Start of Supplied information

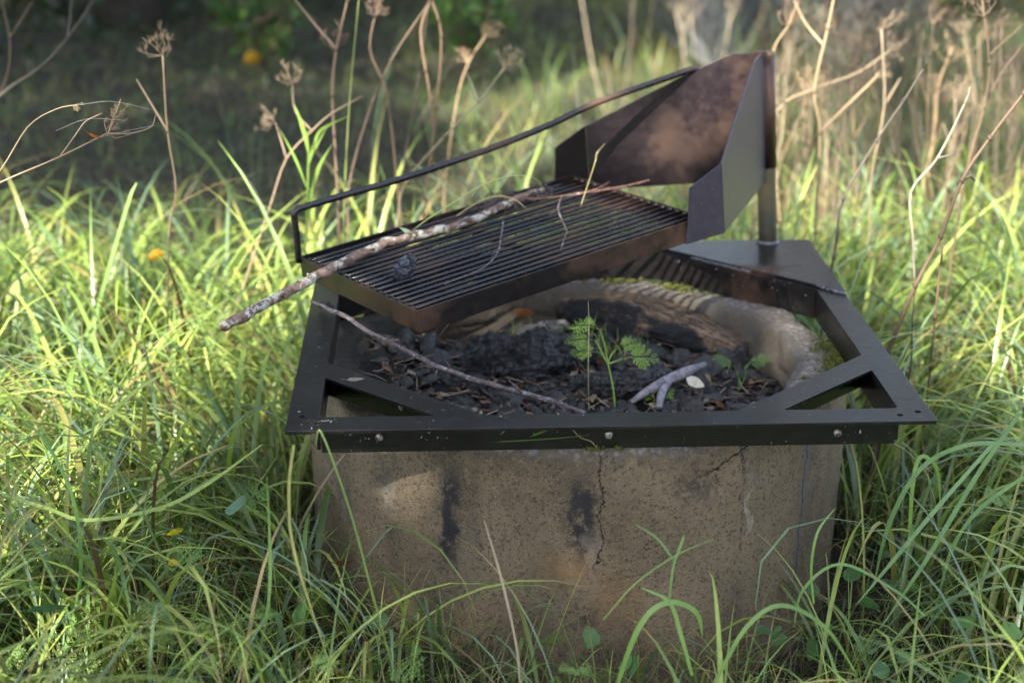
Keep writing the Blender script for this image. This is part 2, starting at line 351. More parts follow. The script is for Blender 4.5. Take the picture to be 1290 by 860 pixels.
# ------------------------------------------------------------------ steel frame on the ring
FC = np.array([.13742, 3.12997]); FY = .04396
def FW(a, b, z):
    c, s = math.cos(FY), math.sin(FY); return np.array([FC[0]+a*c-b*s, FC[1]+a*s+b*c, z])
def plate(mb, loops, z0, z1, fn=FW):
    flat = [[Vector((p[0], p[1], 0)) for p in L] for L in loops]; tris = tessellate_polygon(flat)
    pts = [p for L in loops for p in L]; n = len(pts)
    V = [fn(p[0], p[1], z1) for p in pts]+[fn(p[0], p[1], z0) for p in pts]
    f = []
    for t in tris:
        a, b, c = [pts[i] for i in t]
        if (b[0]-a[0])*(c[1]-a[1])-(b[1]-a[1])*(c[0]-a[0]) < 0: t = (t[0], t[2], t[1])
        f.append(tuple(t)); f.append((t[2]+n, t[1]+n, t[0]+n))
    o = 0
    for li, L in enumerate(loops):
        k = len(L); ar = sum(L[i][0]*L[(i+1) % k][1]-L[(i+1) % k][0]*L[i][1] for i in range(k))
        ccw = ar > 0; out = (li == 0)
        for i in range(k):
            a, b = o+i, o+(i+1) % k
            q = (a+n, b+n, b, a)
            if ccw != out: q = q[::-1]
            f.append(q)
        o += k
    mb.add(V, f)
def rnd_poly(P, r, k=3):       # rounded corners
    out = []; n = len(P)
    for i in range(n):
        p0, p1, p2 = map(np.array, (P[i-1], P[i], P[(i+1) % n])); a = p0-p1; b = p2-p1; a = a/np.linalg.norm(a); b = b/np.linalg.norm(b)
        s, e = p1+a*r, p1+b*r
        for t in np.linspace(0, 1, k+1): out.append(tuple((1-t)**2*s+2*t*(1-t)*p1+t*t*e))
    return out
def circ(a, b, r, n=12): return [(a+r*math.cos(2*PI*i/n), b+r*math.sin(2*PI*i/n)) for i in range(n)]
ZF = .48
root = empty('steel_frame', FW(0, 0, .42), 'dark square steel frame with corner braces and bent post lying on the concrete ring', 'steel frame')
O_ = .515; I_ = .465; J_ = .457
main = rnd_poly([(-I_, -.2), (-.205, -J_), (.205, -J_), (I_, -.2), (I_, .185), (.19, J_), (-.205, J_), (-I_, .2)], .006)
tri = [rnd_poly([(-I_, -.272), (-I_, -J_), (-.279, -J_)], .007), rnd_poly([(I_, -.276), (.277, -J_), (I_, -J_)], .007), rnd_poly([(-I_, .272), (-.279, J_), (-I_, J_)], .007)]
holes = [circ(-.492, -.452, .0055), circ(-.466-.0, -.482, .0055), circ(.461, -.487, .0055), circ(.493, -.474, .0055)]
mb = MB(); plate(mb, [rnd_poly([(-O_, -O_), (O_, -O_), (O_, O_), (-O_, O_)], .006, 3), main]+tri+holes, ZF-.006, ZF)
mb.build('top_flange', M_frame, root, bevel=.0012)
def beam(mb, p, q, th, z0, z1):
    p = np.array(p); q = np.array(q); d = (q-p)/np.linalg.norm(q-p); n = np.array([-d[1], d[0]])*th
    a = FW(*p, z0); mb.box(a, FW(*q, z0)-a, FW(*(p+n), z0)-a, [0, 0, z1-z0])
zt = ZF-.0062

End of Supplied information

_Exercise_
Omit the pictures and output all of the other material exactly.

_Expected answer_
Keep writing the Blender script for this image. This is part 2, starting at line 351. More parts follow. The script is for Blender 4.5. Take the picture to be 1290 by 860 pixels.
# ------------------------------------------------------------------ steel frame on the ring
FC = np.array([.13742, 3.12997]); FY = .04396
def FW(a, b, z):
    c, s = math.cos(FY), math.sin(FY); return np.array([FC[0]+a*c-b*s, FC[1]+a*s+b*c, z])
def plate(mb, loops, z0, z1, fn=FW):
    flat = [[Vector((p[0], p[1], 0)) for p in L] for L in loops]; tris = tessellate_polygon(flat)
    pts = [p for L in loops for p in L]; n = len(pts)
    V = [fn(p[0], p[1], z1) for p in pts]+[fn(p[0], p[1], z0) for p in pts]
    f = []
    for t in tris:
        a, b, c = [pts[i] for i in t]
        if (b[0]-a[0])*(c[1]-a[1])-(b[1]-a[1])*(c[0]-a[0]) < 0: t = (t[0], t[2], t[1])
        f.append(tuple(t)); f.append((t[2]+n, t[1]+n, t[0]+n))
    o = 0
    for li, L in enumerate(loops):
        k = len(L); ar = sum(L[i][0]*L[(i+1) % k][1]-L[(i+1) % k][0]*L[i][1] for i in range(k))
        ccw = ar > 0; out = (li == 0)
        for i in range(k):
            a, b = o+i, o+(i+1) % k
            q = (a+n, b+n, b, a)
            if ccw != out: q = q[::-1]
            f.append(q)
        o += k
    mb.add(V, f)
def rnd_poly(P, r, k=3):       # rounded corners
    out = []; n = len(P)
    for i in range(n):
        p0, p1, p2 = map(np.array, (P[i-1], P[i], P[(i+1) % n])); a = p0-p1; b = p2-p1; a = a/np.linalg.norm(a); b = b/np.linalg.norm(b)
        s, e = p1+a*r, p1+b*r
        for t in np.linspace(0, 1, k+1): out.append(tuple((1-t)**2*s+2*t*(1-t)*p1+t*t*e))
    return out
def circ(a, b, r, n=12): return [(a+r*math.cos(2*PI*i/n), b+r*math.sin(2*PI*i/n)) for i in range(n)]
ZF = .48
root = empty('steel_frame', FW(0, 0, .42), 'dark square steel frame with corner braces and bent post lying on the concrete ring', 'steel frame')
O_ = .515; I_ = .465; J_ = .457
main = rnd_poly([(-I_, -.2), (-.205, -J_), (.205, -J_), (I_, -.2), (I_, .185), (.19, J_), (-.205, J_), (-I_, .2)], .006)
tri = [rnd_poly([(-I_, -.272), (-I_, -J_), (-.279, -J_)], .007), rnd_poly([(I_, -.276), (.277, -J_), (I_, -J_)], .007), rnd_poly([(-I_, .272), (-.279, J_), (-I_, J_)], .007)]
holes = [circ(-.492, -.452, .0055), circ(-.466-.0, -.482, .0055), circ(.461, -.487, .0055), circ(.493, -.474, .0055)]
mb = MB(); plate(mb, [rnd_poly([(-O_, -O_), (O_, -O_), (O_, O_), (-O_, O_)], .006, 3), main]+tri+holes, ZF-.006, ZF)
mb.build('top_flange', M_frame, root, bevel=.0012)
def beam(mb, p, q, th, z0, z1):
    p = np.array(p); q = np.array(q); d = (q-p)/np.linalg.norm(q-p); n = np.array([-d[1], d[0]])*th
    a = FW(*p, z0); mb.box(a, FW(*q, z0)-a, FW(*(p+n), z0)-a, [0, 0, z1-z0])
zt = ZF-.0062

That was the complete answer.